Shadow of the Wind Rothdas book review RSS
3.0 Stars
1-1-2015

This story combines gothic soap opera with some uninspiring meta-literary ideas. Like N-thousand books before it, Shadow of the Wind focuses on writing, books, and the love of reading. Many of the characters are book sellers, writers, translators, librarians, wide-eyed book lovers, etc. The villians like televison. The story unfolds as the young protagonist tries to track down the history of a certain novel, going from one tidbit of information and small tale to the next. He learns about the novel's author, and how the drama in the author's life parallels the drama in the protagonist's life. It is a similar setup to the Harry Potter books, except that in this case the main story is Spanish soap opera rather than adventures at a wizard boarding school.
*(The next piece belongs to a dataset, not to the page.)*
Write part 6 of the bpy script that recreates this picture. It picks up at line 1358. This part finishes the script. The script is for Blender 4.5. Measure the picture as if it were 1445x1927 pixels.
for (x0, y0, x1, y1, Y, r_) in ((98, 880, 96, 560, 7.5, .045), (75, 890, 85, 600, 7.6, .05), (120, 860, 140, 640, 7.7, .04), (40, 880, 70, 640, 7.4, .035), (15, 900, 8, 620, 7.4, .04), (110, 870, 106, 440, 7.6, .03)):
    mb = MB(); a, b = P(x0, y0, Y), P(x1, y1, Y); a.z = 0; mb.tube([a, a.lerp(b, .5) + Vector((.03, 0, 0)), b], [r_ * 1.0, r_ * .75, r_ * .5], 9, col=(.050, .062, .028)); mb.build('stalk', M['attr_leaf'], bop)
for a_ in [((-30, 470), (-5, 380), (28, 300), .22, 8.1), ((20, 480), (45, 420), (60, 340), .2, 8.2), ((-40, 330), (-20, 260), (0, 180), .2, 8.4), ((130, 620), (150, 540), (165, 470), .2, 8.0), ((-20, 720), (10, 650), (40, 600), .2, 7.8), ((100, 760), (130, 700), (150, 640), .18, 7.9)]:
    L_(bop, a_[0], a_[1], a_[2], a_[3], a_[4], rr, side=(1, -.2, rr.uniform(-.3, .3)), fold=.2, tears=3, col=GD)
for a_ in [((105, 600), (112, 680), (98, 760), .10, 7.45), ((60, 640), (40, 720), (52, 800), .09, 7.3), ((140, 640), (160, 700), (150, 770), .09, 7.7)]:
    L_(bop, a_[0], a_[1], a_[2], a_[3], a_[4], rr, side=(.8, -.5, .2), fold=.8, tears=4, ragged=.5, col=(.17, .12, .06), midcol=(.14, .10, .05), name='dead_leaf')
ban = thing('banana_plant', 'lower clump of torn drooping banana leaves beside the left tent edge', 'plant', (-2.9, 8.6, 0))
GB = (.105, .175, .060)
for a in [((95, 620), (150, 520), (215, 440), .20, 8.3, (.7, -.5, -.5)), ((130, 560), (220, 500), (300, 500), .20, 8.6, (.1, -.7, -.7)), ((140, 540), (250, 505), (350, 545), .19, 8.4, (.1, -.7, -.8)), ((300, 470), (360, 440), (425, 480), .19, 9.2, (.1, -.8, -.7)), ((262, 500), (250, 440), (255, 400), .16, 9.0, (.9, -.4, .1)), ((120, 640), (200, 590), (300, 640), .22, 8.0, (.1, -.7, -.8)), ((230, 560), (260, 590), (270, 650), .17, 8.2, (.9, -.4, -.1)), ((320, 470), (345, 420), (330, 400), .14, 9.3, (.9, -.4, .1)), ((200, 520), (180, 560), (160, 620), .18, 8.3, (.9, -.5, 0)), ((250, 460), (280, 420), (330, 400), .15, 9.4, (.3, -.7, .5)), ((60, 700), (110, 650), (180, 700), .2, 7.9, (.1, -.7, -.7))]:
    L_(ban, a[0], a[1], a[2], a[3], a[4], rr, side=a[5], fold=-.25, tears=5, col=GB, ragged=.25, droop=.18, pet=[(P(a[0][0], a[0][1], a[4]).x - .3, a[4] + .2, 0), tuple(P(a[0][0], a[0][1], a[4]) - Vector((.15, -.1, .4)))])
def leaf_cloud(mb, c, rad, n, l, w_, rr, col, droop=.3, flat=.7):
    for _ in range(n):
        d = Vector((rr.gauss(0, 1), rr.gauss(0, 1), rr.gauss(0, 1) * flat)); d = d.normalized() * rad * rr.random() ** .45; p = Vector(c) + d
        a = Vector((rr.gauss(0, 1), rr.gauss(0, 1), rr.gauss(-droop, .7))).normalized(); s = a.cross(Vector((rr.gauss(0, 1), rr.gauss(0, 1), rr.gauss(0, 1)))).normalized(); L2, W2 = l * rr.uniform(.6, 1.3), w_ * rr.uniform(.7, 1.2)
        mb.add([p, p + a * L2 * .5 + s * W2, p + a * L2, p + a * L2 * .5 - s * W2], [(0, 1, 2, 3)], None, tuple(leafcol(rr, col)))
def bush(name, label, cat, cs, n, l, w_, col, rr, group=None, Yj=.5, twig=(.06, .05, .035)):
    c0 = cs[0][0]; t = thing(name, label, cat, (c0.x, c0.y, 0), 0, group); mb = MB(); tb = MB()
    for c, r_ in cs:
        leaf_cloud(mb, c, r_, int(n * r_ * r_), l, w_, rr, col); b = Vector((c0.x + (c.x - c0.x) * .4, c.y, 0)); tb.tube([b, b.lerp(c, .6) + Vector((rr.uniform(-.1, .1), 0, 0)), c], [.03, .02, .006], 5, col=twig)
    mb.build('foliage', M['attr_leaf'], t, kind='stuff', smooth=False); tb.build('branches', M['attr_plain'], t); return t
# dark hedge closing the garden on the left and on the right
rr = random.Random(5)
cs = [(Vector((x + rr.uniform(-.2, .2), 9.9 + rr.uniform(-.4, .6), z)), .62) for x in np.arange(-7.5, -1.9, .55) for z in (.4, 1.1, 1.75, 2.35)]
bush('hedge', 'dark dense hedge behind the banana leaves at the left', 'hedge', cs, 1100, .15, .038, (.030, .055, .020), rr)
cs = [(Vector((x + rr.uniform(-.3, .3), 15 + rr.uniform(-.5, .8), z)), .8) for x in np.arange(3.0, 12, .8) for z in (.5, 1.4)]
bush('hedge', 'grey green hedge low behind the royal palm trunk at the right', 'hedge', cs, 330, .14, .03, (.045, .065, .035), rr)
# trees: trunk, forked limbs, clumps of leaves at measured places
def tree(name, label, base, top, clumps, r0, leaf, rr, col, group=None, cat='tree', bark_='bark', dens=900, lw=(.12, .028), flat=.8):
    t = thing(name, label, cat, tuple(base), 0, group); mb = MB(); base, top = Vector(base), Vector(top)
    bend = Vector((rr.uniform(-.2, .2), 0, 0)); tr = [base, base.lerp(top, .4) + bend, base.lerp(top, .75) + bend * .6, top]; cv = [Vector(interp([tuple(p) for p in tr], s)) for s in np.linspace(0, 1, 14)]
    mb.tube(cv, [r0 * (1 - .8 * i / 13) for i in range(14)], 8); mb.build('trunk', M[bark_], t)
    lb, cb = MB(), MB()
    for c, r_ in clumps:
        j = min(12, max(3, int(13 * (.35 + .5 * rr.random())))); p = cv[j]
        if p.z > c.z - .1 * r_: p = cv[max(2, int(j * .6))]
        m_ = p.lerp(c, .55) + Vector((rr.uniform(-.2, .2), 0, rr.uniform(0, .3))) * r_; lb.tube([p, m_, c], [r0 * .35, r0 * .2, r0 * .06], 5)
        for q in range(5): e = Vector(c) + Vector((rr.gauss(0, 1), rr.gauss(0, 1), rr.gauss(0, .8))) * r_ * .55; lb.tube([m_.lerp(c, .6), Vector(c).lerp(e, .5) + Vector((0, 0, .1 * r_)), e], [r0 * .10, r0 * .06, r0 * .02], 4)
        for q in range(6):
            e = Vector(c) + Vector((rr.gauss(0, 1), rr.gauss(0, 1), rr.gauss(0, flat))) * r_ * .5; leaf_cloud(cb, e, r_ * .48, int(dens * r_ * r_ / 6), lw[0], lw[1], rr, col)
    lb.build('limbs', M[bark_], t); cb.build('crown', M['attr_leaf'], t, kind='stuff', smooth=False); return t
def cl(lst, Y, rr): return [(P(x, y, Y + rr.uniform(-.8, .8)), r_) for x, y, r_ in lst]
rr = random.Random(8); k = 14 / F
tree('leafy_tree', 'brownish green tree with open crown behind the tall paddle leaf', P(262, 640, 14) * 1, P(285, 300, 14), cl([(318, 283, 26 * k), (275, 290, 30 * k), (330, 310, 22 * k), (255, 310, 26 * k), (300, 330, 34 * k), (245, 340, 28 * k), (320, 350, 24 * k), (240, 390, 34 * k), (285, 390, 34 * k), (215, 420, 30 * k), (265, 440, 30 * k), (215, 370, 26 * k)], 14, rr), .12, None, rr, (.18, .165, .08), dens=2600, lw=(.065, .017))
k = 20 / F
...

If you're into Spanish soap opera, this is great! If you're not, then it is less so. There are Dad's being murderously upset over their daughter's virginity, people obsessing over their first love from 20 years ago, a complete unawareness of birth control, vows of eternal vengeance, pining caretakers and parents, mistaken/assumed identities, cursed houses, etc. Hmmmm, I might be making it sound better than it is. Anyway, there is a lot of this soap opera (500 pages), and while I realize the soap opera was an intentional style, I didn't entirely enjoy it and had trouble connecting with the character's contrived and willfully bad decisions. Seriously, if the head of the city police threatens to use a blow torch on you, *again*, just move to a different city. More generally, I felt that there was this weird mismatch between the light-hearted and adventerous tone of much of the book, and the deadly state-sactioned violence that the main characters were risking. Compare this to another Gothic book, Melmoth the Wanderer, which is un-relentingly grim and has a much, much deeper stack-trace of nested stories. I feel like Melmoth's consistency and extremism works much better in a Gothic novel.

The Shadow of the Wind did have its bright spots. The author isn't a bad writer, and there were many small spots of charming dialog and vivid description. It's just that the overall plot and design of the book never really cohered for me.